The above code is just a starting place for exposing the Unity API to worker threads. It only supports the three commands used in the test script: “new game object”, “get game object’s transform”, “set transform’s position”. To be useful in a real game, you’ll need to add many more commands. Thankfully, that’s easy!

First, add a new entry to the CommandType enum for your new command. Then add a new class extending BaseCommand. Use the other command classes as a pattern. Remember to make it private and set Type = CommandType.MyNewCommand in the constructor.

Next, add a new pool field and initialize it in the constructor. Just copy/paste from the others and change the command type.

Now add a new MyCommand function to queue the command. You can copy/paste one of the others and change the specifics.
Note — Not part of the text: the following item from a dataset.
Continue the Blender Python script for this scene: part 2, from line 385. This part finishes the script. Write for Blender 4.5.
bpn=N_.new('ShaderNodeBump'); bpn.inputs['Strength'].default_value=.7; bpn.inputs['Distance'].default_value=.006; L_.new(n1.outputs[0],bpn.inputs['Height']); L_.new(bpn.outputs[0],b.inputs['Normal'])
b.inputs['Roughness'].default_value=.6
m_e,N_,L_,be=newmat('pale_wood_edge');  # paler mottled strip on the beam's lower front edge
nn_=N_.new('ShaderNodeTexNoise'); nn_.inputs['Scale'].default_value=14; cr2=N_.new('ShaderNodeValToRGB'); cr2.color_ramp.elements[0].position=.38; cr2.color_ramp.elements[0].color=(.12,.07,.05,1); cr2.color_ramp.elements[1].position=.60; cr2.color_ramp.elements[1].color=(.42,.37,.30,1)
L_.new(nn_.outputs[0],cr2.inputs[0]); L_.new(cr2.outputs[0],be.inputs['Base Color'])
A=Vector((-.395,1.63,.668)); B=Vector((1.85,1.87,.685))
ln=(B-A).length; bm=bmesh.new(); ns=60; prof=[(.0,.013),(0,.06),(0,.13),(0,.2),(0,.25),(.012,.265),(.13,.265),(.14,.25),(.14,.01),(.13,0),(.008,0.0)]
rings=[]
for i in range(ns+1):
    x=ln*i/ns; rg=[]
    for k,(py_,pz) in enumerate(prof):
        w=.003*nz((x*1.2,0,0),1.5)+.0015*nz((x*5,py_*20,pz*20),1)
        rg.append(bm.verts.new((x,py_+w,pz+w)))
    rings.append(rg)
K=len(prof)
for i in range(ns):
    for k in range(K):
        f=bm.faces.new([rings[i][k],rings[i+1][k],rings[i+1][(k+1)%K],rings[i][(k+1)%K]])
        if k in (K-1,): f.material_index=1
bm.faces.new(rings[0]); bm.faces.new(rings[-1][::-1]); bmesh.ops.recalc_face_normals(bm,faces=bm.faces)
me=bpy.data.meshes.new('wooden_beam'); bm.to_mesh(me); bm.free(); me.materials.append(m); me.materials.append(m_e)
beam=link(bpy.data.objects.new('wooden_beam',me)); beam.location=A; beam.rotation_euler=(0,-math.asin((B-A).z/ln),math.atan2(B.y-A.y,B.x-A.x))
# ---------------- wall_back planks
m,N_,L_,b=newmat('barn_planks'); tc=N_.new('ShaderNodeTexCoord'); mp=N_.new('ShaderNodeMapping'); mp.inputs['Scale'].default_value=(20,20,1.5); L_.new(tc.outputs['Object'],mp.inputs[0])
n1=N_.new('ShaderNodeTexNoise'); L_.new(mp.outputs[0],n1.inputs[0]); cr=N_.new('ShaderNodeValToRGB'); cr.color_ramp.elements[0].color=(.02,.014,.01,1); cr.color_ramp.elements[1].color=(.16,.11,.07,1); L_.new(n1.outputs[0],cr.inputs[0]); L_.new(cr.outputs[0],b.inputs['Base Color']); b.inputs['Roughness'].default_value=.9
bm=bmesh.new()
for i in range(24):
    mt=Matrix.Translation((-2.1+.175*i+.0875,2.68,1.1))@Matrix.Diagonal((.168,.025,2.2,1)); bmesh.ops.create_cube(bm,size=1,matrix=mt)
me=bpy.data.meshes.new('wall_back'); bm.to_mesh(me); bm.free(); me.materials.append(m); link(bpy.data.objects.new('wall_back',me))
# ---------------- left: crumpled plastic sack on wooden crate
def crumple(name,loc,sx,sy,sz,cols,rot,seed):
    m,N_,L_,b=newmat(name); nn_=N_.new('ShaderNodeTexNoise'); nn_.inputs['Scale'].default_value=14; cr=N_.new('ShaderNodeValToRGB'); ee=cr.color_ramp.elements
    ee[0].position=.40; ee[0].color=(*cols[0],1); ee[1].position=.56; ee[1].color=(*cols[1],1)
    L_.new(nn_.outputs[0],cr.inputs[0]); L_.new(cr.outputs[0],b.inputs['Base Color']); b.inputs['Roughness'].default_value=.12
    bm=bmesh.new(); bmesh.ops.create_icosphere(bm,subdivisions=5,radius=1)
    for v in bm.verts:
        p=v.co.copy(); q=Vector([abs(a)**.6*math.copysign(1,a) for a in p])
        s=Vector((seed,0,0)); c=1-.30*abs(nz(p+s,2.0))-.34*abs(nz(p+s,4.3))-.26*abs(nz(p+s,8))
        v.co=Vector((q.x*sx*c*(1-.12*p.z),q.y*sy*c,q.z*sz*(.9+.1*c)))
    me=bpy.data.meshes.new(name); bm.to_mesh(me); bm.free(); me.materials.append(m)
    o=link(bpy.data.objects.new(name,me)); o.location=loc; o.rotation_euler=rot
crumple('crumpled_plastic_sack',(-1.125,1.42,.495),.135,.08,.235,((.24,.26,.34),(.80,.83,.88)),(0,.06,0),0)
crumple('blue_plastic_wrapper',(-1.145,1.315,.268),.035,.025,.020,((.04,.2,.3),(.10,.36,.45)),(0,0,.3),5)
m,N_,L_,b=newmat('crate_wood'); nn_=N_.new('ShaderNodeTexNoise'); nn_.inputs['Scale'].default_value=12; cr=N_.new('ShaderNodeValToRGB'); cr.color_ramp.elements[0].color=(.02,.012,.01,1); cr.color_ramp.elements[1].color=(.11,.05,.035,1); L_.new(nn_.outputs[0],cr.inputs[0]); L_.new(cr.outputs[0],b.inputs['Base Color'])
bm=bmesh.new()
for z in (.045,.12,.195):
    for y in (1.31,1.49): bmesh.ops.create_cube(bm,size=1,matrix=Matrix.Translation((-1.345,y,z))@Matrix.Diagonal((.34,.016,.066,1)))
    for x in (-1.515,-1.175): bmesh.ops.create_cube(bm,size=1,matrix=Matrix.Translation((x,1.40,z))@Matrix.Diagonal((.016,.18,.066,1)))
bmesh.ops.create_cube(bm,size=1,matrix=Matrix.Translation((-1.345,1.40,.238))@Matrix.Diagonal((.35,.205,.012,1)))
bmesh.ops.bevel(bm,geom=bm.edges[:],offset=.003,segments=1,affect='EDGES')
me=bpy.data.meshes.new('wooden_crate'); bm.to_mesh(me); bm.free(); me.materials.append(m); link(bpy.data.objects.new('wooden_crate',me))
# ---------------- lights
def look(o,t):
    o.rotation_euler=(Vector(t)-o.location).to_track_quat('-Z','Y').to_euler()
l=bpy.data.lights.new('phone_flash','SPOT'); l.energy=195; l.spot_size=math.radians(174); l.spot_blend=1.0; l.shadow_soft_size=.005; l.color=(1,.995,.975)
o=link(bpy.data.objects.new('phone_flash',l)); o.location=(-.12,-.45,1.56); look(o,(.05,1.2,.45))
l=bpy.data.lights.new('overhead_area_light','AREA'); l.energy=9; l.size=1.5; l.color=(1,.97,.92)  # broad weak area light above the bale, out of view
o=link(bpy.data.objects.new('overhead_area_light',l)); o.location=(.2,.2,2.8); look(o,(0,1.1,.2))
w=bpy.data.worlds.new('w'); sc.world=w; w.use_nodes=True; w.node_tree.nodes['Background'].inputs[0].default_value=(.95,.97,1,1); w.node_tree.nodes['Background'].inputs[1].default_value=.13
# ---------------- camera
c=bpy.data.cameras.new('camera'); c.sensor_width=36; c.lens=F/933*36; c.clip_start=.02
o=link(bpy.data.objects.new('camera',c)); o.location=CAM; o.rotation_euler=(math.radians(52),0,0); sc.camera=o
It’s mostly just boilerplate code copying parameters into the fields of the command.

Finally, add a new case CommandType.MyNewCommand to Execute. Follow the five steps listed above the switch or use the other cases as a pattern.

This is really just wrapper code, so it’s pretty mindless work to expose more Unity API functionality as commands and results. There’s no need to expose the whole Unity API, just the parts you need to use from other threads.

And that’s about all there is to the system. It should be easy to drop into projects and eliminate what seems to be the main reason that Unity programmers don’t use threads. So let’s go put those CPU cores to work!